Proof Verification and Help: Proving $b^n$ converges to $0$

Question

Claim: $b^n \to 0$ as $n \to \infty$ for $0<b<1$

Proof: Let $ \epsilon \gt0$ be given.

Rough work:

$|b^n| = b^n \lt \epsilon$ $ \implies n\gt\frac{\ln\epsilon}{\ln b}$

Set $N = \frac{\ln\epsilon}{\ln b}$

We want to show that $ \forall n\gt N, |b^n - 0|\lt\epsilon$

Then:

I'm confused as to how to approach further than this and show that $b^n <\epsilon$

Can anyone please help in how to proceed after this and conclude my proof?

Thank you.

Answer 1

You want to order things slightly differently.

Fix $\epsilon>0$. Choose $N>\dfrac{\ln\epsilon}{\ln b}$. Then whenever $n>N$, $b^n<b^N=\epsilon$ (note that $b^n<b^N$ since $b\in(0,1)$).
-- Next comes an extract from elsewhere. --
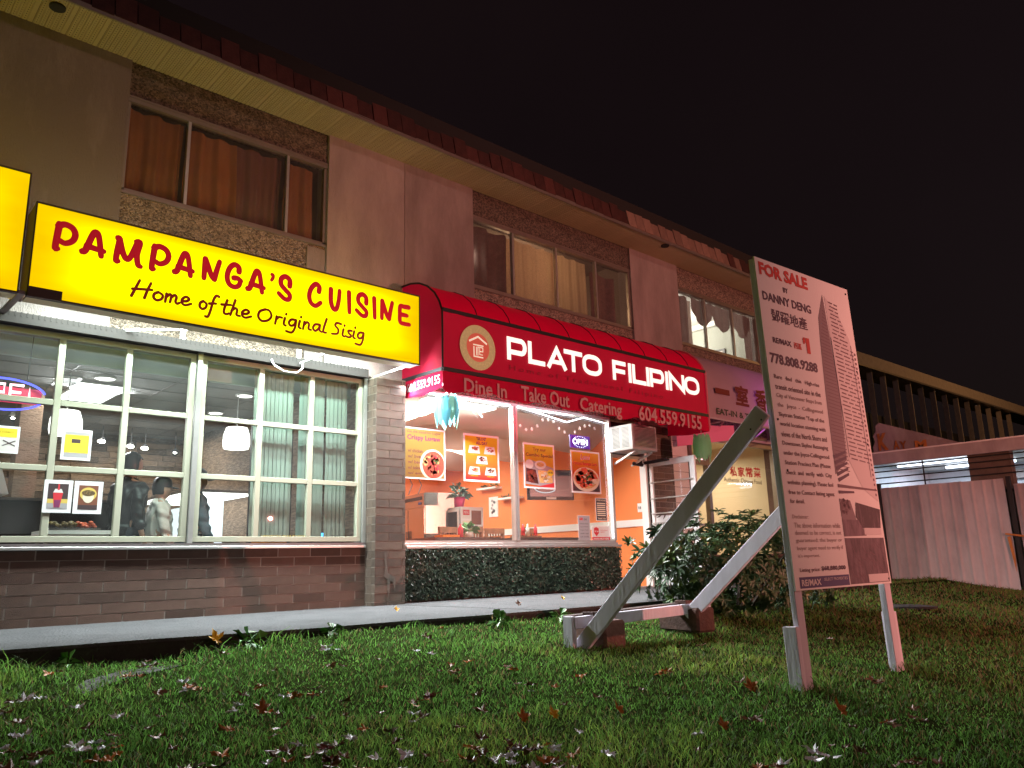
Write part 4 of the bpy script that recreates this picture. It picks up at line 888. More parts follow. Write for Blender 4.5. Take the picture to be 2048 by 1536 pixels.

Since this works for every $\epsilon>0$, $b^n\to 0$ as $n\to\infty$.

Answer 2

Since $0<b<1$, write $$ \frac{1}{b}=1+t $$ with $t>0$. Then $$ \frac{1}{b^n}=(1+t)^n\ge 1+nt $$ by Bernoulli’s inequality. This implies $$ b^n\le\frac{1}{1+nt} $$ Since $$ \frac{1}{1+nt}<\varepsilon $$ is equivalent to $$ n>\frac{\varepsilon^{-1}-1}{t} $$ we can conclude.